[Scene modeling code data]
--- Begin ---

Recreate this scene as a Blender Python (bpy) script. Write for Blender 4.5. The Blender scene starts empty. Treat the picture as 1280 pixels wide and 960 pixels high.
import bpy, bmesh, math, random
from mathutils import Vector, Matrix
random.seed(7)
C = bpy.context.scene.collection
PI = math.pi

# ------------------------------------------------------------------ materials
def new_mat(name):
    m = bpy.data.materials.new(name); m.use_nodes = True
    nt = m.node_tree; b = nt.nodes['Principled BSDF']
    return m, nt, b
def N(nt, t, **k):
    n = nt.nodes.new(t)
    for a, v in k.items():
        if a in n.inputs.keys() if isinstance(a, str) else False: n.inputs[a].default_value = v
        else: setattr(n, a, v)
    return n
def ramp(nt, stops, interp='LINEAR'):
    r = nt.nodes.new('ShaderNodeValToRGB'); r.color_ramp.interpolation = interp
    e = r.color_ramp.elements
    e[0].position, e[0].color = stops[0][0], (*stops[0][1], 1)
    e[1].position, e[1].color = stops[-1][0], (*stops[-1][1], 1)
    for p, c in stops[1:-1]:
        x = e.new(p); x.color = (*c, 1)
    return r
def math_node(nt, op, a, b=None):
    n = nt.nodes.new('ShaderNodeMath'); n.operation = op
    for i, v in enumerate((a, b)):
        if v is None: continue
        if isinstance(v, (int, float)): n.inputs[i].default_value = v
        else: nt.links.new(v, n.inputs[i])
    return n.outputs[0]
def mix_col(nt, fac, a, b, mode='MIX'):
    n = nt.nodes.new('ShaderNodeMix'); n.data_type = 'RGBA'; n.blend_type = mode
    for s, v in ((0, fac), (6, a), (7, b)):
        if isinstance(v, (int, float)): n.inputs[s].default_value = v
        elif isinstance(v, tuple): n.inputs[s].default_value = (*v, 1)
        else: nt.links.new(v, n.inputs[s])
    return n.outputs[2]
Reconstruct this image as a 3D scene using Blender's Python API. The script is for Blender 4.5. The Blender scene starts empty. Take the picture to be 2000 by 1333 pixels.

--- End ---

## [What you should do]
Copy out all of the data exactly, leaving nothing out.

## [Reply to the exercise]
Recreate this scene as a Blender Python (bpy) script. Write for Blender 4.5. The Blender scene starts empty. Treat the picture as 1280 pixels wide and 960 pixels high.
import bpy, bmesh, math, random
from mathutils import Vector, Matrix
random.seed(7)
C = bpy.context.scene.collection
PI = math.pi

# ------------------------------------------------------------------ materials
def new_mat(name):
    m = bpy.data.materials.new(name); m.use_nodes = True
    nt = m.node_tree; b = nt.nodes['Principled BSDF']
    return m, nt, b
def N(nt, t, **k):
    n = nt.nodes.new(t)
    for a, v in k.items():
        if a in n.inputs.keys() if isinstance(a, str) else False: n.inputs[a].default_value = v
        else: setattr(n, a, v)
    return n
def ramp(nt, stops, interp='LINEAR'):
    r = nt.nodes.new('ShaderNodeValToRGB'); r.color_ramp.interpolation = interp
    e = r.color_ramp.elements
    e[0].position, e[0].color = stops[0][0], (*stops[0][1], 1)
    e[1].position, e[1].color = stops[-1][0], (*stops[-1][1], 1)
    for p, c in stops[1:-1]:
        x = e.new(p); x.color = (*c, 1)
    return r
def math_node(nt, op, a, b=None):
    n = nt.nodes.new('ShaderNodeMath'); n.operation = op
    for i, v in enumerate((a, b)):
        if v is None: continue
        if isinstance(v, (int, float)): n.inputs[i].default_value = v
        else: nt.links.new(v, n.inputs[i])
    return n.outputs[0]
def mix_col(nt, fac, a, b, mode='MIX'):
    n = nt.nodes.new('ShaderNodeMix'); n.data_type = 'RGBA'; n.blend_type = mode
    for s, v in ((0, fac), (6, a), (7, b)):
        if isinstance(v, (int, float)): n.inputs[s].default_value = v
        elif isinstance(v, tuple): n.inputs[s].default_value = (*v, 1)
        else: nt.links.new(v, n.inputs[s])
    return n.outputs[2]
Reconstruct this image as a 3D scene using Blender's Python API. The script is for Blender 4.5. The Blender scene starts empty. Take the picture to be 2000 by 1333 pixels.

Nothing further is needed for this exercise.